O racismo estrutural, conforme explica o professor e advogado Silvio Almeida (1976), está além dos âmbitos individual e institucional, embora possa ser expressado nas práticas interpessoais e nos ambientes corporativos. Sendo estrutural, o racismo é inerente à ordem social, está disseminado no tecido social, nas lógicas do cotidiano e das instituições e nos comportamentos e preferências subjetivas.
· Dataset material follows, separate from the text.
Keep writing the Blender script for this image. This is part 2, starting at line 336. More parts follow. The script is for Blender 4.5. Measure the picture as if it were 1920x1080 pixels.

Para enfrentar o racismo na sua forma estrutural é necessário que cada pessoa se responsabilize por suas ações nos vários âmbitos da vida em coletivo, pois o racismo estrutural favorece sistematicamente individuos pertencentes ao grupo dominante, os socialmente brancos, e desfavorece, exclui e elimina fisicamente os grupos subordinados, como os negros, indígenas e seus descendentes.

Nota

[1] O regime Jim Crow é conhecido mundialmente como o período em que a segregação e a discriminação raciais são institucionalizadas e formalizadas nos Estados Unidos da América. Também conhecido como Era Jim Crow, tal regime tem início com as leis estaduais no sul dos Estados Unidos, que realizam separações formais dos espaços, especialmente públicos, como escolas, bebedouros, banheiros, assentos em ônibus, em teatros e outros espaços de lazer, cultura e entretenimento. Esse regime se encerra apenas depois de um grande levante pelos direitos civis no país.